Le aperture sono necessarie. Anche per il tedio e le tensioni che star chiusi crea, ma prima di tutto perché si deve tornare a lavorare e a studiare. Quello è il modo di produrre ricchezza. E se è vero che non serve a nulla la ricchezza senza salute è pure vero che la salute s’accompagna alla ricchezza. Quindi si deve riaprire, usando un solo criterio nazionale, adattandolo, se necessario, alle realtà locali (non necessariamente regionali), e prevedendo misure di prudenza (presento una mozione sicuramente perdente: detesto “distanziamento sociale”, che sa di classismo, si potrebbe usare: “distanze interpersonali”?).

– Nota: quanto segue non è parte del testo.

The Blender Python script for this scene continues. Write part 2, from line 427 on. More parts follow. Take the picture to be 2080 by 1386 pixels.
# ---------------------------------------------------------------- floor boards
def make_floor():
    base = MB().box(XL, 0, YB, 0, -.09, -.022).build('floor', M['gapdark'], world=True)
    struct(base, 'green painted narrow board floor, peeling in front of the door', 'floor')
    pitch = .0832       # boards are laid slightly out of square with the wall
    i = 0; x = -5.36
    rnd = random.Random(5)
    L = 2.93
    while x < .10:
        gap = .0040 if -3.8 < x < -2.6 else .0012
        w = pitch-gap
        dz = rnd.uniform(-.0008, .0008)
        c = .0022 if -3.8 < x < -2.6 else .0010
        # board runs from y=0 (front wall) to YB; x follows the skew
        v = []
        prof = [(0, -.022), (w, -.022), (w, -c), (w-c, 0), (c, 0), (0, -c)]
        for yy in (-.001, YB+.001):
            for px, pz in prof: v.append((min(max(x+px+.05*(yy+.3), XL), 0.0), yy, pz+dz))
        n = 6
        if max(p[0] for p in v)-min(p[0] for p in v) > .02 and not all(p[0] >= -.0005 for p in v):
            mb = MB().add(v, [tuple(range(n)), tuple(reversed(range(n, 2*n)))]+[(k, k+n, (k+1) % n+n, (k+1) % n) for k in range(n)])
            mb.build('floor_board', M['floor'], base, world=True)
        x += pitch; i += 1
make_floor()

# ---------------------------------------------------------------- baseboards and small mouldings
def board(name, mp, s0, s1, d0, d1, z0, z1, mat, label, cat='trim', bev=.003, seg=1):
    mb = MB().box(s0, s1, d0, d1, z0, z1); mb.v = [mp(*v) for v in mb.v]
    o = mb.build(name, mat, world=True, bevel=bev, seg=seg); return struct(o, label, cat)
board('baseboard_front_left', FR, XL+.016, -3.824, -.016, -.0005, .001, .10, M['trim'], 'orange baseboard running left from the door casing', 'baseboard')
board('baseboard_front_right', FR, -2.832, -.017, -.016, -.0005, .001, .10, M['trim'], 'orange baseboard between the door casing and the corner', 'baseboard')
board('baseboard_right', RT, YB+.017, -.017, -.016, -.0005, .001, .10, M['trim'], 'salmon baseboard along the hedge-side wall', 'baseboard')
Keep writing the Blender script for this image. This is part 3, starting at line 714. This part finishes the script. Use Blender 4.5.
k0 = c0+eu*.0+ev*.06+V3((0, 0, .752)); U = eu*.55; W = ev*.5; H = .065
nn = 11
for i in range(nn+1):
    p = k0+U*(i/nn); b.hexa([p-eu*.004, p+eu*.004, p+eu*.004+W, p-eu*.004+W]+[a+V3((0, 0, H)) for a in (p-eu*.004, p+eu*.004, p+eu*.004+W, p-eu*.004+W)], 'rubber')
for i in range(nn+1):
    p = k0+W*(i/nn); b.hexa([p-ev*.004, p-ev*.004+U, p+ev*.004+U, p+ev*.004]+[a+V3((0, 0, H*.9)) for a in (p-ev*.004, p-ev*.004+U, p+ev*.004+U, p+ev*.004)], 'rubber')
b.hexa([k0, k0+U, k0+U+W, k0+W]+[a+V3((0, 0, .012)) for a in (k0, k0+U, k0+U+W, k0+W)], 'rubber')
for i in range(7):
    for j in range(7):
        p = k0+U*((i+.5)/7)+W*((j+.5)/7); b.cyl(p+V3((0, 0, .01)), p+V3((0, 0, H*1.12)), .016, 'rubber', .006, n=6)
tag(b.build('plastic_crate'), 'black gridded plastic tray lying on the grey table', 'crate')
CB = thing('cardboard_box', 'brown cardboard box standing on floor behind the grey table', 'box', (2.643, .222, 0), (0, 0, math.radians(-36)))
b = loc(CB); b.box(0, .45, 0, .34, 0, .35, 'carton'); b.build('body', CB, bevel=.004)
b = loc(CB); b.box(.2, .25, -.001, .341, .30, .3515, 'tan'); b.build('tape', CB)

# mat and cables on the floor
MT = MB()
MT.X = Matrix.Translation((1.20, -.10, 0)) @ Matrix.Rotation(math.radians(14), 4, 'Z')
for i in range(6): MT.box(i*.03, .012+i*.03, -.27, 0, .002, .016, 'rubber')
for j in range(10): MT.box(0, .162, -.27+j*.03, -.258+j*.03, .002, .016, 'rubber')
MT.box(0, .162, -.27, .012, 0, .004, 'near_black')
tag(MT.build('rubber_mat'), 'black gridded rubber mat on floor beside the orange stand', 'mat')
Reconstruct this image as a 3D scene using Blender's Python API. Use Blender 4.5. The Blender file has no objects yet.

Purtroppo le riaperture sono assai complicate dal caos che è lievitato durante le chiusure. Ciascuno vuol far vedere che dice una cosa, fissa una data, organizza condizioni. Con il risultato che non si fa, non si fissa e non si organizza nulla. Quasi si cancella il fatto che non siamo mai stati del tutto chiusi e che le attività produttive aperte, salvo quella sanitaria, del tutto diversa, non sono state volani di mortalità.

Quindi sappiamo già che si può, con prudenza, ma si può. In un supermercato si corrono più rischi che in un cantiere o in un campo. E, a proposito di campi: i prezzi dei prodotti agricoli crescono significativamente, anche perché mancano fra i 270 e i 350mila lavoratori immigrati grazie ai quali si fanno i raccolti e si limitano i costi, e quei prezzi salgono non perché, come qualche ottuso mantenuto ideologizzato suppone, mancano gli “schiavi”, ma perché quegli immigrati regolari, con regolare contratto, non possono muoversi. Dobbiamo sbrigarci a rimuovere gli ostacoli, altrimenti la ripresa sarà più lontana e più difficile.

Intanto la liquidità che era necessario fosse immediata sta ancora gorgogliando lontano dai rubinetti finali e, con una copertura europea, Commissione e Bce, senza precedenti, scarseggiano capitali nel mentre non sono mai stati così abbondanti. Sempre a causa di strozzature italoitaliane. Come tale è il caos generato, con un’abbondanza di commissioni, tavoli e gabine di regia che, con il loro mostrarsi, sembrano negare la ragione del loro costituirsi.

Serve un solo indirizzo, un solo criterio, flessibilità nel tradurlo in pratica e serve imparare dagli errori commessi e dalle storture che ci hanno così fortemente svantaggiato. Ce ne è di che rimettersi subito e seriamente al lavoro.